- Exercise instructions: Present the data once more in exactly its original form.

- Material:
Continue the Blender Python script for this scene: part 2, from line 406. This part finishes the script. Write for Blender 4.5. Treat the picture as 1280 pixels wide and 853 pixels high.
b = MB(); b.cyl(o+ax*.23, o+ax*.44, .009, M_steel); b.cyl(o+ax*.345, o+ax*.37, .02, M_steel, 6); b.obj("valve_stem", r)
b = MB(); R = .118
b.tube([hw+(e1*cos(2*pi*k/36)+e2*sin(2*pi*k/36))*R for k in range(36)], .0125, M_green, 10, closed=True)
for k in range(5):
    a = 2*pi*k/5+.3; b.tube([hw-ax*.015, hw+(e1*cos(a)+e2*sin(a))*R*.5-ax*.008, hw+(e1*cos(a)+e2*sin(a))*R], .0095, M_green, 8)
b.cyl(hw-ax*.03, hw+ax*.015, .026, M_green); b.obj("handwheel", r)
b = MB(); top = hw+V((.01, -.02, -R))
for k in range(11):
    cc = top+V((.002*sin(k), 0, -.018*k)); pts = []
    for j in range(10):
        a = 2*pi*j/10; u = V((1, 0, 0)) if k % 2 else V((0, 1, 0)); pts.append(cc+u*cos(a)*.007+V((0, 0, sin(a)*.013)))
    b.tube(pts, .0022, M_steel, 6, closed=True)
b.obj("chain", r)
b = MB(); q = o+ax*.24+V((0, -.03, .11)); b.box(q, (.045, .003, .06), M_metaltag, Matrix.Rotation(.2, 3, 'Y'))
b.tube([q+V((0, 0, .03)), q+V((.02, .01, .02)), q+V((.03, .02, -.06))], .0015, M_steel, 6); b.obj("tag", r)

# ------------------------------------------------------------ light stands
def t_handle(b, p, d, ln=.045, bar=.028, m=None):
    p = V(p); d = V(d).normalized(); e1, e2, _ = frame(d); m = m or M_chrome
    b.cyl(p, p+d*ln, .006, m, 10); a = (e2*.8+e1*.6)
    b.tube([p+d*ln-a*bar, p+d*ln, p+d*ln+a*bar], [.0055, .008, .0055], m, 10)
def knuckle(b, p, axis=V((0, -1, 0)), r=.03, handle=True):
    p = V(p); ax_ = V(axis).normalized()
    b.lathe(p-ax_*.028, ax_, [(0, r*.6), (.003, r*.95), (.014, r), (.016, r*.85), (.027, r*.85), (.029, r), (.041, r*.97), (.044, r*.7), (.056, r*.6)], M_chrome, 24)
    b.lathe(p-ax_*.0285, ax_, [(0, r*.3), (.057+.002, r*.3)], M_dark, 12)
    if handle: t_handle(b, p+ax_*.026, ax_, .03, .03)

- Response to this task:
Continue the Blender Python script for this scene: part 2, from line 406. This part finishes the script. Write for Blender 4.5. Treat the picture as 1280 pixels wide and 853 pixels high.
b = MB(); b.cyl(o+ax*.23, o+ax*.44, .009, M_steel); b.cyl(o+ax*.345, o+ax*.37, .02, M_steel, 6); b.obj("valve_stem", r)
b = MB(); R = .118
b.tube([hw+(e1*cos(2*pi*k/36)+e2*sin(2*pi*k/36))*R for k in range(36)], .0125, M_green, 10, closed=True)
for k in range(5):
    a = 2*pi*k/5+.3; b.tube([hw-ax*.015, hw+(e1*cos(a)+e2*sin(a))*R*.5-ax*.008, hw+(e1*cos(a)+e2*sin(a))*R], .0095, M_green, 8)
b.cyl(hw-ax*.03, hw+ax*.015, .026, M_green); b.obj("handwheel", r)
b = MB(); top = hw+V((.01, -.02, -R))
for k in range(11):
    cc = top+V((.002*sin(k), 0, -.018*k)); pts = []
    for j in range(10):
        a = 2*pi*j/10; u = V((1, 0, 0)) if k % 2 else V((0, 1, 0)); pts.append(cc+u*cos(a)*.007+V((0, 0, sin(a)*.013)))
    b.tube(pts, .0022, M_steel, 6, closed=True)
b.obj("chain", r)
b = MB(); q = o+ax*.24+V((0, -.03, .11)); b.box(q, (.045, .003, .06), M_metaltag, Matrix.Rotation(.2, 3, 'Y'))
b.tube([q+V((0, 0, .03)), q+V((.02, .01, .02)), q+V((.03, .02, -.06))], .0015, M_steel, 6); b.obj("tag", r)

# ------------------------------------------------------------ light stands
def t_handle(b, p, d, ln=.045, bar=.028, m=None):
    p = V(p); d = V(d).normalized(); e1, e2, _ = frame(d); m = m or M_chrome
    b.cyl(p, p+d*ln, .006, m, 10); a = (e2*.8+e1*.6)
    b.tube([p+d*ln-a*bar, p+d*ln, p+d*ln+a*bar], [.0055, .008, .0055], m, 10)
def knuckle(b, p, axis=V((0, -1, 0)), r=.03, handle=True):
    p = V(p); ax_ = V(axis).normalized()
    b.lathe(p-ax_*.028, ax_, [(0, r*.6), (.003, r*.95), (.014, r), (.016, r*.85), (.027, r*.85), (.029, r), (.041, r*.97), (.044, r*.7), (.056, r*.6)], M_chrome, 24)
    b.lathe(p-ax_*.0285, ax_, [(0, r*.3), (.057+.002, r*.3)], M_dark, 12)
    if handle: t_handle(b, p+ax_*.026, ax_, .03, .03)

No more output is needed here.